Basic Information
Title: P-049/621290
Artist(s):
Manfred Mohr
Date Created: 1990
Framed Dimensions: 53 x 53 in.
Unframed Dimensions: 51.5 x 51.5 in.
Medium: plotter drawing ink on canvas
Inventory ID: Mohr-1990-01
Description
signed, titled, and dated on the reverse in graphite
image conceived: 1970
drawing on canvas: 1990
“Mohr’s work is an important bridge between handmade manipulations and machine-calculated structures in art. Following a series of geometric experiments, a shift toward hard-edge painting by 1967 immediately preceded Mohr’s use of the computer as a tool for art. In this period of work, his fascination with modern electronic hardware emerges, seen in his use of iconic shapes resembling schematics. Mohr’s interest in electronic and circuitry, in part, predisposed him to being so adventurous in using computers for his art in the late 1960s.

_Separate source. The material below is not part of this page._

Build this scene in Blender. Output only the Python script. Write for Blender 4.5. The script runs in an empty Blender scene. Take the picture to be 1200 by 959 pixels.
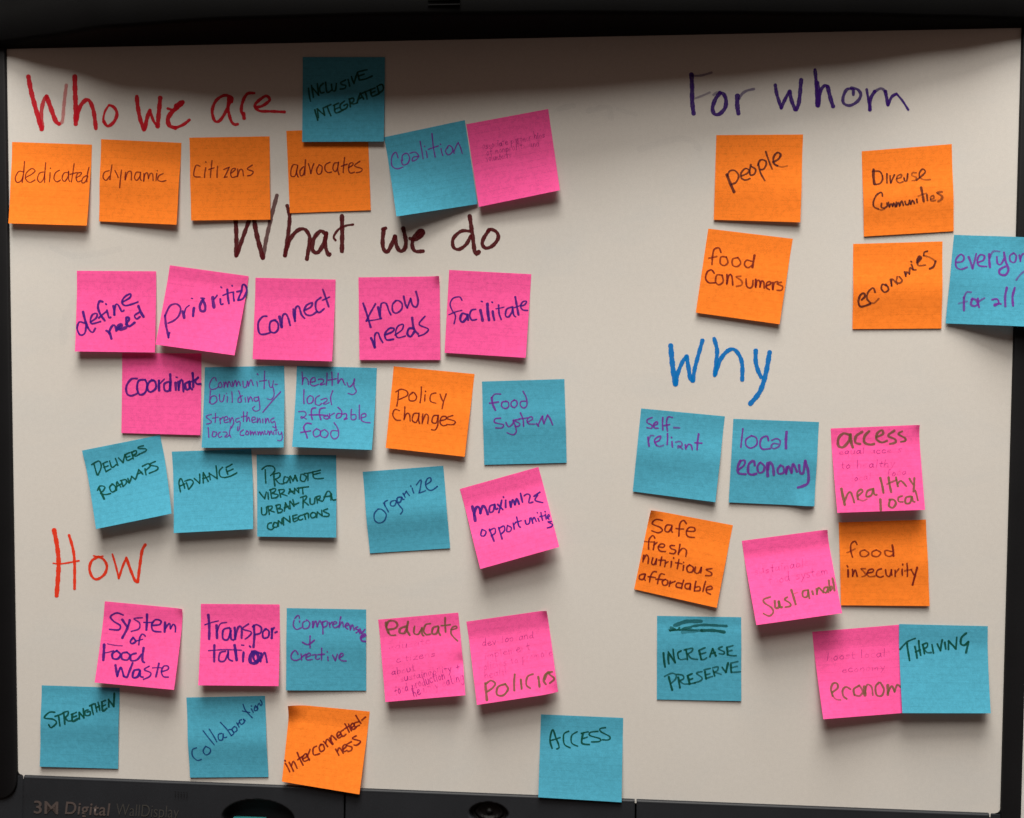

Mohr calculated this particular picture using a program that he wrote in the FORTRAN language. Using a choice of different line characteristics, an alphabet of arbitrarily generated signs is created Part of Mohr’s early algorithmic work phase (1969-72), it emphasizes a “formalism” of the software medium: logical and automatic construction of pictures. Typical of this phase, the piece links line to language, process and conceptual systems.
More about the algorithm:
The given elements are horizontal, vertical, 45 degree lines, square waves, zig-zags, and the probabilities for line widths and lengths. In each position, on a very dense imaginary matrix, a sign is composed from 0-7 elements from the above alphabet. When 0 lines are chosen, a circle can be drawn having a randomly chosen radius and center.”